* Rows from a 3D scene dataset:
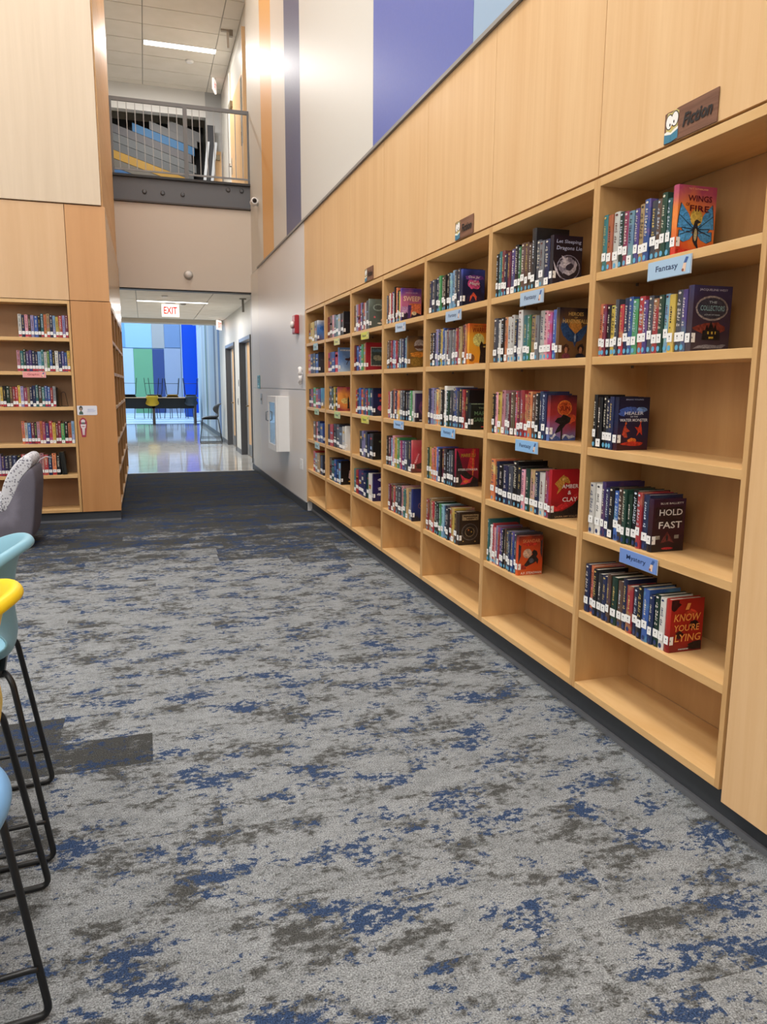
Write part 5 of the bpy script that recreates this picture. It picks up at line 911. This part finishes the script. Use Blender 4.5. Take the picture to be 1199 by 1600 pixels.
def lofted(name, prof, y0, y1, mat, parent, rnd=0.05, steps=7, sub=1):
    """closed side profile (x,z) swept across the width, drawn in at both sides so the edges round over"""
    cx = sum(p[0] for p in prof)/len(prof); cz = sum(p[1] for p in prof)/len(prof); m = MB(); n = len(prof); rings = []
    L_ = y1-y0
    stn = [(0.0, 0.86), (0.25*rnd/L_*1.0, 0.95), (rnd/L_, 1.0)] + [(0.3, 1.0), (0.5, 1.0), (0.7, 1.0)] + [(1-rnd/L_, 1.0), (1-0.25*rnd/L_, 0.95), (1.0, 0.86)]
    for t_, s_ in stn:
        k = 1-(1-s_)*0.5
        for x, z in prof: m.v.append((cx+(x-cx)*k, y0+L_*t_, cz+(z-cz)*k))
    for i in range(len(stn)-1):
        for j in range(n): l = (j+1) % n; m.f.append((i*n+j, i*n+l, (i+1)*n+l, (i+1)*n+j)); m.m.append(0); m.smooth.append(True)
    m.f.append(tuple(reversed(range(n)))); m.f.append(tuple((len(stn)-1)*n+j for j in range(n))); m.m += [0, 0]; m.smooth += [True, True]
    o = m.build(name, mat, parent); sb = o.modifiers.new('smooth', 'SUBSURF'); sb.levels = 1; sb.render_levels = 2; return o
# x measured from the chair's centre (-1.30)
shell = [(0.24, 0.02), (0.285, 0.15), (0.32, 0.47), (0.335, 0.62), (0.325, 0.72), (0.305, 0.765), (0.25, 0.72), (0.20, 0.64), (0.165, 0.54), (0.14, 0.40), (0.10, 0.31), (0.0, 0.26), (-0.2, 0.24), (-0.38, 0.26), (-0.42, 0.2), (-0.36, 0.03), (-0.1, 0.012)]
lofted('shell', shell, -0.30, 0.30, SHF, ac, 0.08)
cush = [(0.285, 0.86), (0.315, 0.82), (0.312, 0.76), (0.25, 0.71), (0.19, 0.62), (0.155, 0.5), (0.125, 0.38), (0.085, 0.31), (0.03, 0.36), (0.018, 0.46), (0.05, 0.6), (0.11, 0.72), (0.18, 0.81), (0.235, 0.855)]
lofted('back_cushion', cush, -0.295, 0.295, PAT, ac, 0.09)
seat = [(0.06, 0.30), (0.045, 0.42), (0.0, 0.465), (-0.1, 0.485), (-0.3, 0.485), (-0.40, 0.45), (-0.42, 0.36), (-0.36, 0.27), (-0.15, 0.25)]
lofted('seat_cushion', seat, -0.29, 0.29, PAT, ac, 0.08)
MB().tube([(0.31+0.0, -0.05, 0.75), (0.35, -0.05, 0.80), (0.40, -0.05, 0.825), (0.45, -0.05, 0.81)], 0.005, 6).build('grab_strap', plain('b8b4bc', 0.6), ac)
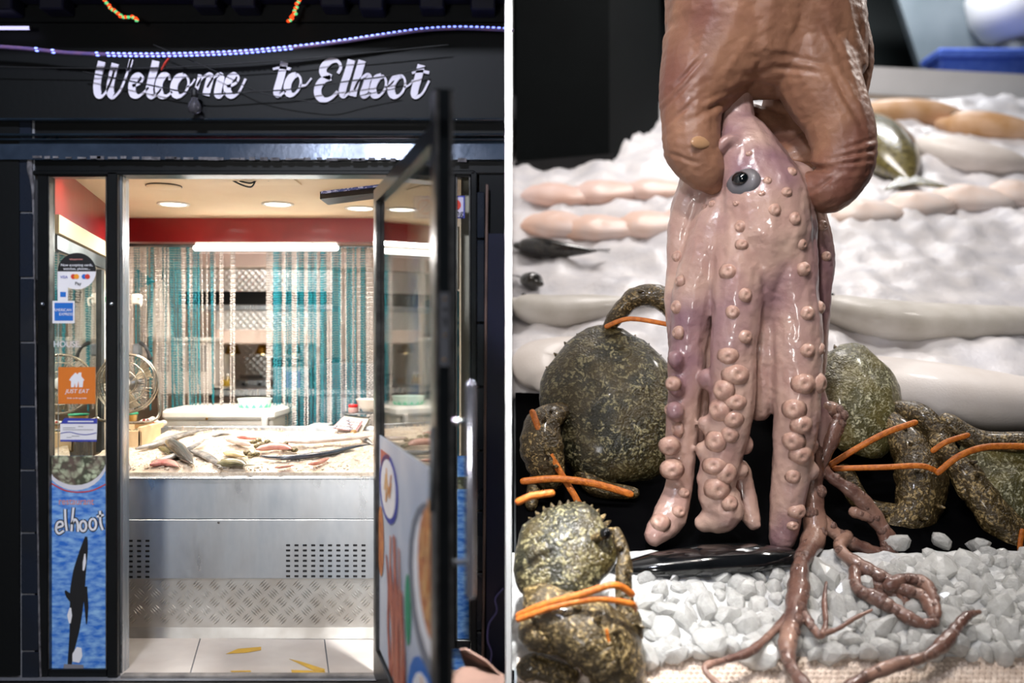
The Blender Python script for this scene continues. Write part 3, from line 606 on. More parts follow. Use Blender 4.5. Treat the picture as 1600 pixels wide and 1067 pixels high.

* EXERCISE: Copy every entry exactly as written. Pictures are excluded.

* RESULT FOR THIS EXERCISE:
Write part 5 of the bpy script that recreates this picture. It picks up at line 911. This part finishes the script. Use Blender 4.5. Take the picture to be 1199 by 1600 pixels.
def lofted(name, prof, y0, y1, mat, parent, rnd=0.05, steps=7, sub=1):
    """closed side profile (x,z) swept across the width, drawn in at both sides so the edges round over"""
    cx = sum(p[0] for p in prof)/len(prof); cz = sum(p[1] for p in prof)/len(prof); m = MB(); n = len(prof); rings = []
    L_ = y1-y0
    stn = [(0.0, 0.86), (0.25*rnd/L_*1.0, 0.95), (rnd/L_, 1.0)] + [(0.3, 1.0), (0.5, 1.0), (0.7, 1.0)] + [(1-rnd/L_, 1.0), (1-0.25*rnd/L_, 0.95), (1.0, 0.86)]
    for t_, s_ in stn:
        k = 1-(1-s_)*0.5
        for x, z in prof: m.v.append((cx+(x-cx)*k, y0+L_*t_, cz+(z-cz)*k))
    for i in range(len(stn)-1):
        for j in range(n): l = (j+1) % n; m.f.append((i*n+j, i*n+l, (i+1)*n+l, (i+1)*n+j)); m.m.append(0); m.smooth.append(True)
    m.f.append(tuple(reversed(range(n)))); m.f.append(tuple((len(stn)-1)*n+j for j in range(n))); m.m += [0, 0]; m.smooth += [True, True]
    o = m.build(name, mat, parent); sb = o.modifiers.new('smooth', 'SUBSURF'); sb.levels = 1; sb.render_levels = 2; return o
# x measured from the chair's centre (-1.30)
shell = [(0.24, 0.02), (0.285, 0.15), (0.32, 0.47), (0.335, 0.62), (0.325, 0.72), (0.305, 0.765), (0.25, 0.72), (0.20, 0.64), (0.165, 0.54), (0.14, 0.40), (0.10, 0.31), (0.0, 0.26), (-0.2, 0.24), (-0.38, 0.26), (-0.42, 0.2), (-0.36, 0.03), (-0.1, 0.012)]
lofted('shell', shell, -0.30, 0.30, SHF, ac, 0.08)
cush = [(0.285, 0.86), (0.315, 0.82), (0.312, 0.76), (0.25, 0.71), (0.19, 0.62), (0.155, 0.5), (0.125, 0.38), (0.085, 0.31), (0.03, 0.36), (0.018, 0.46), (0.05, 0.6), (0.11, 0.72), (0.18, 0.81), (0.235, 0.855)]
lofted('back_cushion', cush, -0.295, 0.295, PAT, ac, 0.09)
seat = [(0.06, 0.30), (0.045, 0.42), (0.0, 0.465), (-0.1, 0.485), (-0.3, 0.485), (-0.40, 0.45), (-0.42, 0.36), (-0.36, 0.27), (-0.15, 0.25)]
lofted('seat_cushion', seat, -0.29, 0.29, PAT, ac, 0.08)
MB().tube([(0.31+0.0, -0.05, 0.75), (0.35, -0.05, 0.80), (0.40, -0.05, 0.825), (0.45, -0.05, 0.81)], 0.005, 6).build('grab_strap', plain('b8b4bc', 0.6), ac)
The Blender Python script for this scene continues. Write part 3, from line 606 on. More parts follow. Use Blender 4.5. Treat the picture as 1600 pixels wide and 1067 pixels high.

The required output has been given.